• Objective
Pictures in the data below are not part of the copy; transcribe everything else exactly.
****************
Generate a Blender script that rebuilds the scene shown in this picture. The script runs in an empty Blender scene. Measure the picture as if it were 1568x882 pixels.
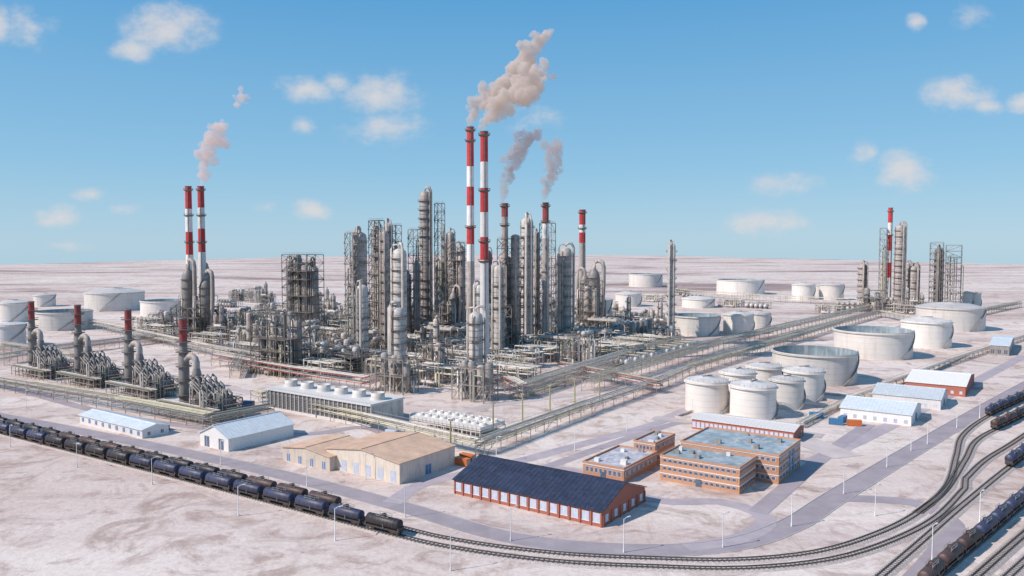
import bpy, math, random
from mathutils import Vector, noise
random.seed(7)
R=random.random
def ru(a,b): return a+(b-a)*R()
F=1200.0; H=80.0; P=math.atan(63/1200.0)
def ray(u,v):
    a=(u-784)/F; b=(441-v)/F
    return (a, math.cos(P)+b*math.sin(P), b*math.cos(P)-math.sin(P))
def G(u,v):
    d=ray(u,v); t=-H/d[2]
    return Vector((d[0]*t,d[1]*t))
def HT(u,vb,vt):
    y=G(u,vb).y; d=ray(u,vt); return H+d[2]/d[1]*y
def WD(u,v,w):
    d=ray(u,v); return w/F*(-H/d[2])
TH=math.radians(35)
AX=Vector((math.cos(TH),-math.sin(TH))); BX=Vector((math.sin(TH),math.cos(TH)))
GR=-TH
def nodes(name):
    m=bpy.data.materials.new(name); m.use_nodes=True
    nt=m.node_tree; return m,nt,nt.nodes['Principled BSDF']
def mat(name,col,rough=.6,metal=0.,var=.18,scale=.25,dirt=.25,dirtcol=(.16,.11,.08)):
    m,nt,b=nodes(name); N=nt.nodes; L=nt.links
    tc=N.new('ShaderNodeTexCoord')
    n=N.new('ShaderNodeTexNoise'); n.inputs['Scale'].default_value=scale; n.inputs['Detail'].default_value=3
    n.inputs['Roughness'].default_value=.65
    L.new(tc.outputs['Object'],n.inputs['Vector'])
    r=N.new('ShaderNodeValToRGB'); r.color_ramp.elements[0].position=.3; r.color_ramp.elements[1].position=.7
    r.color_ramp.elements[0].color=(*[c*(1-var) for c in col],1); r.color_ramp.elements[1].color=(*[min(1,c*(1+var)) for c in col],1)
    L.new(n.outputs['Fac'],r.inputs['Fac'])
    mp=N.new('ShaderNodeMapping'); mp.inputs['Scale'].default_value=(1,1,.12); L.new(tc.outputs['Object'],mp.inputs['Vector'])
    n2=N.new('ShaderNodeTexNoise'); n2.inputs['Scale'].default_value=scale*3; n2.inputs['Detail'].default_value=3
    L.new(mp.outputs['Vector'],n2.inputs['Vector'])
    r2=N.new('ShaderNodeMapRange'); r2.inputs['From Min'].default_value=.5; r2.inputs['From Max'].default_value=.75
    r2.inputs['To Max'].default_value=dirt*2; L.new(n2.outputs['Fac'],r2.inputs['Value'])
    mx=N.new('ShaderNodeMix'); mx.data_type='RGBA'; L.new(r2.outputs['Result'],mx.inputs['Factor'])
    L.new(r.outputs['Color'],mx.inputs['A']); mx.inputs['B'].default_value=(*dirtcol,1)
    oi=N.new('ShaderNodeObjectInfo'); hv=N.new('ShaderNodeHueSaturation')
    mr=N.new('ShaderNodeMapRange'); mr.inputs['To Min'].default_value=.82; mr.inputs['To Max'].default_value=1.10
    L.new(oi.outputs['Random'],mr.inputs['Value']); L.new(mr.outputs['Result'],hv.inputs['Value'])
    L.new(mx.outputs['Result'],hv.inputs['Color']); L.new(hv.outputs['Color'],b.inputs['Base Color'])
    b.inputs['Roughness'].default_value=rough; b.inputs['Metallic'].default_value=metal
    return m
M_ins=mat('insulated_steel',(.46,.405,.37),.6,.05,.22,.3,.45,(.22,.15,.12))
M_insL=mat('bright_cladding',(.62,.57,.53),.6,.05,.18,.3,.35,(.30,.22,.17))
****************
• Answer in full
Generate a Blender script that rebuilds the scene shown in this picture. The script runs in an empty Blender scene. Measure the picture as if it were 1568x882 pixels.
import bpy, math, random
from mathutils import Vector, noise
random.seed(7)
R=random.random
def ru(a,b): return a+(b-a)*R()
F=1200.0; H=80.0; P=math.atan(63/1200.0)
def ray(u,v):
    a=(u-784)/F; b=(441-v)/F
    return (a, math.cos(P)+b*math.sin(P), b*math.cos(P)-math.sin(P))
def G(u,v):
    d=ray(u,v); t=-H/d[2]
    return Vector((d[0]*t,d[1]*t))
def HT(u,vb,vt):
    y=G(u,vb).y; d=ray(u,vt); return H+d[2]/d[1]*y
def WD(u,v,w):
    d=ray(u,v); return w/F*(-H/d[2])
TH=math.radians(35)
AX=Vector((math.cos(TH),-math.sin(TH))); BX=Vector((math.sin(TH),math.cos(TH)))
GR=-TH
def nodes(name):
    m=bpy.data.materials.new(name); m.use_nodes=True
    nt=m.node_tree; return m,nt,nt.nodes['Principled BSDF']
def mat(name,col,rough=.6,metal=0.,var=.18,scale=.25,dirt=.25,dirtcol=(.16,.11,.08)):
    m,nt,b=nodes(name); N=nt.nodes; L=nt.links
    tc=N.new('ShaderNodeTexCoord')
    n=N.new('ShaderNodeTexNoise'); n.inputs['Scale'].default_value=scale; n.inputs['Detail'].default_value=3
    n.inputs['Roughness'].default_value=.65
    L.new(tc.outputs['Object'],n.inputs['Vector'])
    r=N.new('ShaderNodeValToRGB'); r.color_ramp.elements[0].position=.3; r.color_ramp.elements[1].position=.7
    r.color_ramp.elements[0].color=(*[c*(1-var) for c in col],1); r.color_ramp.elements[1].color=(*[min(1,c*(1+var)) for c in col],1)
    L.new(n.outputs['Fac'],r.inputs['Fac'])
    mp=N.new('ShaderNodeMapping'); mp.inputs['Scale'].default_value=(1,1,.12); L.new(tc.outputs['Object'],mp.inputs['Vector'])
    n2=N.new('ShaderNodeTexNoise'); n2.inputs['Scale'].default_value=scale*3; n2.inputs['Detail'].default_value=3
    L.new(mp.outputs['Vector'],n2.inputs['Vector'])
    r2=N.new('ShaderNodeMapRange'); r2.inputs['From Min'].default_value=.5; r2.inputs['From Max'].default_value=.75
    r2.inputs['To Max'].default_value=dirt*2; L.new(n2.outputs['Fac'],r2.inputs['Value'])
    mx=N.new('ShaderNodeMix'); mx.data_type='RGBA'; L.new(r2.outputs['Result'],mx.inputs['Factor'])
    L.new(r.outputs['Color'],mx.inputs['A']); mx.inputs['B'].default_value=(*dirtcol,1)
    oi=N.new('ShaderNodeObjectInfo'); hv=N.new('ShaderNodeHueSaturation')
    mr=N.new('ShaderNodeMapRange'); mr.inputs['To Min'].default_value=.82; mr.inputs['To Max'].default_value=1.10
    L.new(oi.outputs['Random'],mr.inputs['Value']); L.new(mr.outputs['Result'],hv.inputs['Value'])
    L.new(mx.outputs['Result'],hv.inputs['Color']); L.new(hv.outputs['Color'],b.inputs['Base Color'])
    b.inputs['Roughness'].default_value=rough; b.inputs['Metallic'].default_value=metal
    return m
M_ins=mat('insulated_steel',(.46,.405,.37),.6,.05,.22,.3,.45,(.22,.15,.12))
M_insL=mat('bright_cladding',(.62,.57,.53),.6,.05,.18,.3,.35,(.30,.22,.17))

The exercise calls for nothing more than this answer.